For each line below that includes the word "high", make a copy.

begin Provided material

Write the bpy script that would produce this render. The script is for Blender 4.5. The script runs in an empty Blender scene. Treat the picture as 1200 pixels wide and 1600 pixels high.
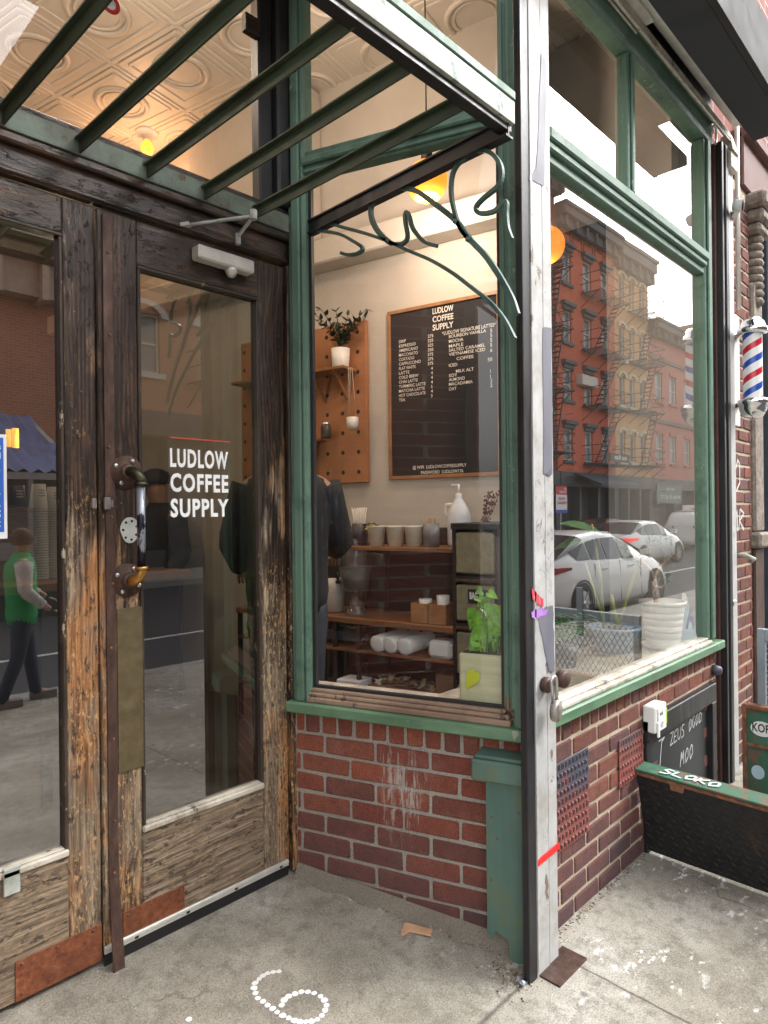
import bpy, bmesh, math, random
from mathutils import Vector, Matrix, noise as mnoise
random.seed(7)
SC = bpy.context.scene
COL = SC.collection
# ---------------------------------------------------------------- camera
F = 1030.0; ROLL = 0.0108; DC = 1.25; CZ = 1.557
_a = math.atan(1000 / F)
FW = Vector((math.cos(_a), math.sin(_a), 0)); RT = Vector((FW.y, -FW.x, 0)); UP = Vector((0, 0, 1))
CP = Vector((0, -DC, CZ))
cam = bpy.data.cameras.new('camera'); camo = bpy.data.objects.new('camera', cam); COL.objects.link(camo)
cam.sensor_fit = 'HORIZONTAL'; cam.sensor_width = 36.0; cam.lens = 36.0 * F / 1200
cam.clip_start = 0.05; cam.clip_end = 500
rr = (RT - UP * ROLL).normalized()
uu = (UP + RT * ROLL).normalized()
camo.matrix_world = Matrix.Translation(CP) @ Matrix((rr, uu, -FW)).transposed().to_4x4()
SC.camera = camo
SC.render.resolution_x = 768; SC.render.resolution_y = 1024
# ---------------------------------------------------------------- sky and sun (overcast)
W = bpy.data.worlds.new('World'); SC.world = W; W.use_nodes = True
wn = W.node_tree; bg = wn.nodes['Background']
sky = wn.nodes.new('ShaderNodeTexSky'); sky.sky_type = 'NISHITA'; sky.sun_disc = False
SUN_EL, SUN_AZ = math.radians(38), math.radians(135)
sky.sun_elevation = SUN_EL; sky.sun_rotation = SUN_AZ; sky.dust_density = 4; sky.air_density = 1.2
hs = wn.nodes.new('ShaderNodeHueSaturation'); hs.inputs['Saturation'].default_value = 0.12
wn.links.new(sky.outputs[0], hs.inputs['Color']); wn.links.new(hs.outputs[0], bg.inputs['Color'])
bg.inputs['Strength'].default_value = 0.15
sun = bpy.data.lights.new('sun', 'SUN'); suno = bpy.data.objects.new('sun', sun); COL.objects.link(suno)
sun.energy = 0.9; sun.angle = math.radians(25); sun.color = (1, .98, .95)
# sun comes from the street side, high
sd = Vector((math.sin(SUN_AZ) * math.cos(SUN_EL), math.cos(SUN_AZ) * math.cos(SUN_EL), math.sin(SUN_EL)))
suno.rotation_euler = sd.to_track_quat('Z', 'Y').to_euler()
SC.view_settings.view_transform = 'Standard'; SC.view_settings.look = 'None'
SC.view_settings.exposure = 2.3; SC.view_settings.gamma = 1
SC.cycles.max_bounces = 8; SC.cycles.transparent_max_bounces = 16
# ---------------------------------------------------------------- geometry frames
def ray(px, py):
    u = (px - 600) / F; v = (800.5 - py) / F
    return FW + RT * (u + v * ROLL) + UP * (v - u * ROLL)
class Frame:
    """a vertical plane: origin o (x,y), along-direction u, outward normal n"""
    def __init__(s, o, u, n, right=1):
        s.o = Vector((o[0], o[1], 0)); s.u = Vector((u[0], u[1], 0)).normalized(); s.n = Vector((n[0], n[1], 0)).normalized(); s.right = s.u * right
    def p(s, a, z, o=0): return s.o + s.u * a + s.n * o + UP * z
    def at(s, px, py, off=0):
        d = ray(px, py); o = s.o + s.n * off; t = (o - CP).dot(s.n) / d.dot(s.n); q = CP + d * t
        return ((q - o).dot(s.u), q.z)
R_ = Frame((0, 0), (1, 0), (0, -1))
WU = Vector((-0.33975, 0.94051, 0))
W_ = Frame((1.9935, 0), WU, (-0.94051, -0.33975), -1)
YD = 0.911
D_ = Frame((0, YD), (1, 0), (0, -1))
I_ = Frame((3.042, 1.647), (-.21, .978), (-.978, -.21), -1)
def atz(px, py, z):
    d = ray(px, py); t = (z - CZ) / d.z; return CP + d * t
# ---------------------------------------------------------------- mesh builder
class MB:
    def __init__(s): s.bm = bmesh.new()
    def hexa(s, c, bev=0, mi=0):
        """c: 8 corners, bottom ring 4 then top ring 4"""
        v = [s.bm.verts.new(p) for p in c]
        fs = [s.bm.faces.new([v[i] for i in q]) for q in ((0, 3, 2, 1), (4, 5, 6, 7), (0, 1, 5, 4), (1, 2, 6, 5), (2, 3, 7, 6), (3, 0, 4, 7))]
        for f in fs: f.material_index = mi
        if bev > 0:
            es = set(e for f in fs for e in f.edges)
            r = bmesh.ops.bevel(s.bm, geom=list(es), offset=bev, segments=1, affect='EDGES', clamp_overlap=True)
            for f in r['faces']: f.material_index = mi
        return s
    def box(s, x0, x1, y0, y1, z0, z1, bev=0, mi=0):
        return s.hexa([(x0, y0, z0), (x1, y0, z0), (x1, y1, z0), (x0, y1, z0), (x0, y0, z1), (x1, y0, z1), (x1, y1, z1), (x0, y1, z1)], bev, mi)
    def fb(s, fr, a0, a1, z0, z1, o0, o1, bev=0, mi=0):
        P = fr.p
        return s.hexa([P(a0, z0, o1), P(a1, z0, o1), P(a1, z0, o0), P(a0, z0, o0), P(a0, z1, o1), P(a1, z1, o1), P(a1, z1, o0), P(a0, z1, o0)], bev, mi)
    def bar(s, p, q, w, h, up=UP, bev=0, mi=0):
        p = Vector(p); q = Vector(q); d = (q - p).normalized(); x = d.cross(up).normalized() * w / 2; y = x.cross(d).normalized() * h / 2
        return s.hexa([p - x - y, p + x - y, q + x - y, q - x - y, p - x + y, p + x + y, q + x + y, q - x + y], bev, mi)
    def tube(s, pts, r, n=8, cap=True, mi=0, ref=None):
        pts = [Vector(p) for p in pts]; rs = r if isinstance(r, (list, tuple)) else [r] * len(pts)
        rings = []; prev = None
        for i, p in enumerate(pts):
            d = (pts[min(i + 1, len(pts) - 1)] - pts[max(i - 1, 0)])
            d = d.normalized() if d.length > 1e-9 else Vector((0, 0, 1))
            if prev is None:
                a = Vector((0, 0, 1)) if abs(d.z) < .9 else Vector((1, 0, 0)); x = d.cross(a).normalized()
            else:
                x = (prev - d * prev.dot(d)).normalized()
            prev = x; y = d.cross(x)
            rings.append([s.bm.verts.new(p + (x * math.cos(2 * math.pi * k / n) + y * math.sin(2 * math.pi * k / n)) * rs[i]) for k in range(n)])
        for i in range(len(rings) - 1):
            for k in range(n):
                f = s.bm.faces.new((rings[i][k], rings[i][(k + 1) % n], rings[i + 1][(k + 1) % n], rings[i + 1][k])); f.smooth = True; f.material_index = mi
        if cap:
            f = s.bm.faces.new(rings[0][::-1]); f.material_index = mi
            f = s.bm.faces.new(rings[-1]); f.material_index = mi
        return s
    def strip(s, pts, w, t, side, mi=0):
        """flat bar of width w along vector side, thickness t, following pts"""
        pts = [Vector(p) for p in pts]; side = Vector(side).normalized(); rings = []
        for i, p in enumerate(pts):
            d = (pts[min(i + 1, len(pts) - 1)] - pts[max(i - 1, 0)]).normalized(); nn = d.cross(side).normalized() * t / 2; sw = side * w / 2
            rings.append([s.bm.verts.new(p + a) for a in (nn + sw, nn - sw, -nn - sw, -nn + sw)])
        for i in range(len(rings) - 1):
            for k in range(4):
                f = s.bm.faces.new((rings[i][k], rings[i][(k + 1) % 4], rings[i + 1][(k + 1) % 4], rings[i + 1][k])); f.material_index = mi
        s.bm.faces.new(rings[0][::-1]); s.bm.faces.new(rings[-1]); return s
    def lathe(s, prof, c=(0, 0, 0), n=24, axis=None, mi=0, smooth=True):
        c = Vector(c); ax = Vector(axis).normalized() if axis is not None else UP
        a = Vector((1, 0, 0)) if abs(ax.x) < .9 else Vector((0, 1, 0)); x = ax.cross(a).normalized(); y = ax.cross(x)
        rings = []
        for r, h in prof:
            if r < 1e-6: rings.append([s.bm.verts.new(c + ax * h)])
            else: rings.append([s.bm.verts.new(c + ax * h + (x * math.cos(2 * math.pi * k / n) + y * math.sin(2 * math.pi * k / n)) * r) for k in range(n)])
        for A, B in zip(rings, rings[1:]):
            for k in range(n):
                k2 = (k + 1) % n
                if len(A) == 1 and len(B) == 1: continue
                if len(A) == 1: f = s.bm.faces.new((A[0], B[k2], B[k]))
                elif len(B) == 1: f = s.bm.faces.new((A[k], A[k2], B[0]))
                else: f = s.bm.faces.new((A[k], A[k2], B[k2], B[k]))
                f.smooth = smooth; f.material_index = mi
        return s
    def poly(s, pts, mi=0):
        f = s.bm.faces.new([s.bm.verts.new(Vector(p)) for p in pts]); f.material_index = mi; return s
    def prism(s, pts, d, mi=0, smooth=False):
        d = Vector(d); a = [s.bm.verts.new(Vector(p)) for p in pts]; b = [s.bm.verts.new(Vector(p) + d) for p in pts]; n = len(pts)
        s.bm.faces.new(a[::-1]).material_index = mi; s.bm.faces.new(b).material_index = mi
        for i in range(n):
            f = s.bm.faces.new((a[i], a[(i + 1) % n], b[(i + 1) % n], b[i])); f.material_index = mi; f.smooth = smooth
        return s
    def leaf(s, base, tip, w, nrm, mi=0, fold=.15, heart=False):
        base = Vector(base); tip = Vector(tip); d = tip - base; L = d.length
        if L < 1e-6: return s
        sd = d.cross(Vector(nrm)); sd = sd.normalized() if sd.length > 1e-6 else Vector((1, 0, 0)); n2 = sd.cross(d).normalized()
        prof = [(0, .02), (.12, .75), (.35, 1.0), (.6, .8), (.82, .42), (1, 0.02)] if not heart else [(-.12, .42), (-.06, .72), (.04, .95), (.16, 1.0), (.3, .93), (.45, .78), (.6, .58), (.74, .38), (.87, .18), (1, .01)]
        mid = []; Lf = []; Rg = []
        for t, k in prof:
            c = base + d * max(t, 0 if not heart else t) - n2 * (t * t * .12 * L); ww = w / 2 * k
            mid.append(s.bm.verts.new(base + d * max(t, 0) - n2 * (t * t * .12 * L))); Lf.append(s.bm.verts.new(c + sd * ww + n2 * fold * ww)); Rg.append(s.bm.verts.new(c - sd * ww + n2 * fold * ww))
        for i in range(len(prof) - 1):
            for q in ((mid[i], mid[i + 1], Lf[i + 1], Lf[i]), (mid[i + 1], mid[i], Rg[i], Rg[i + 1])):
                f = s.bm.faces.new(q); f.smooth = True; f.material_index = mi
        return s
    def build(s, name, mat, parent=None, smooth=None, loc=None):
        bmesh.ops.recalc_face_normals(s.bm, faces=s.bm.faces[:])
        me = bpy.data.meshes.new(name)
        if loc is not None: bmesh.ops.translate(s.bm, verts=s.bm.verts[:], vec=-Vector(loc))
        s.bm.to_mesh(me); s.bm.free()
        for m in (mat if isinstance(mat, (list, tuple)) else [mat]): me.materials.append(m)
        o = bpy.data.objects.new(name, me); COL.objects.link(o)
        if loc is not None: o.location = loc
        if parent is not None:
            o.parent = parent; o.matrix_parent_inverse = Matrix.Identity(4)
            o.location = Vector(o.location) - wloc(parent)
        if smooth is not None:
            for p in me.polygons: p.use_smooth = smooth
        return o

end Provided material

Exercise result =
Write the bpy script that would produce this render. The script is for Blender 4.5. The script runs in an empty Blender scene. Treat the picture as 1200 pixels wide and 1600 pixels high.
# sun comes from the street side, high